Suggest a simpler solution

Suggest having a solution that's more aligned with what Learners should know at this point in the curriculum. Something like this:

def prime?(n)
  n == 0 || n == 1 ? false : (2..n-1).to_a.all?{|d| n % d != 0}
end

Testing Issue(negative integer)

I may be missing something, but it appears prime_spec.rb from the Implementing Prime lab only checks for false returns for 0,1,4,40, and 101013. No negative integers are being tested!

I only came to this conclusion after helping someone else with the lab and noticing they took that specific situation into account. My original code didn't take negatives into account but still passed all tests(It was an easy fix, and I submitted an update).

Others may also have code that passed rspec tests but doesn't truly check for prime numbers!

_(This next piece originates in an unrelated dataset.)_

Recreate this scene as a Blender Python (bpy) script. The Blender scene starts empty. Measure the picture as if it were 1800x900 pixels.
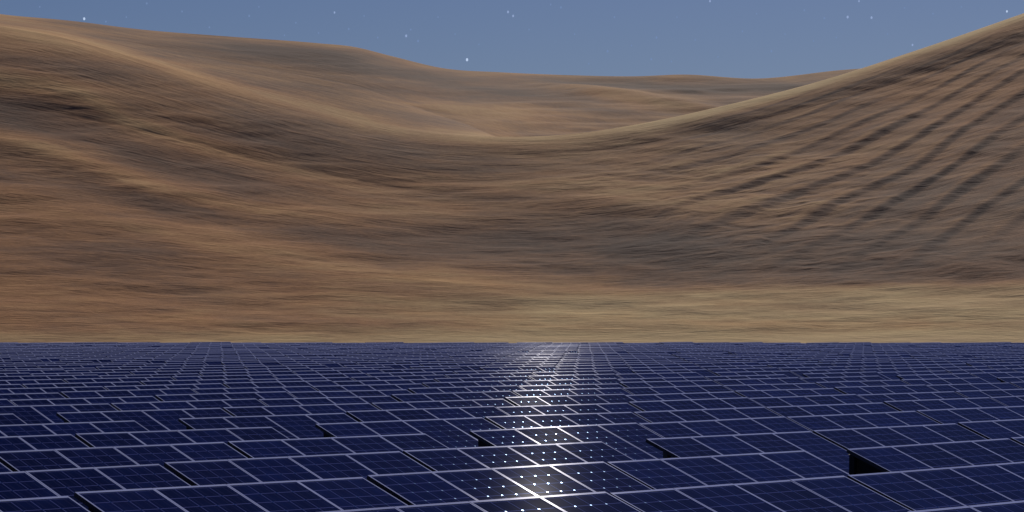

Figured it might be worth looking at.

Thanks,

-Colby

Enumerators - Order in Curriculum

This might sound like a strange complaint, but it seems like this "Introduction to Enumerators" chapter would have been incredibly useful far earlier in the curriculum, perhaps during the Arrays section. We've been using '.each' fairly extensively already, and to have this incredibly useful definition of what '.each' and '.collect' do right after, say, the "badges" lab seems to be putting the cart before the horse.

`2` needs to be checked.

2 is the only even prime and is sometimes overlooked. Certain implementations will also start with a base divisor of 3 in order to increment by 2 and skip over even numbers; some students seem to be forgetting about two as a prime.

I also agree with the other open issue; the solution is not only quite confusing, but a somewhat odd and extremely slow implementation of the sieve of eratosthenes that actually ends up being slower than n/2 due to the overhead before it actually calculates. (This could be ameliorated with memoization, or a different implementation, or both.)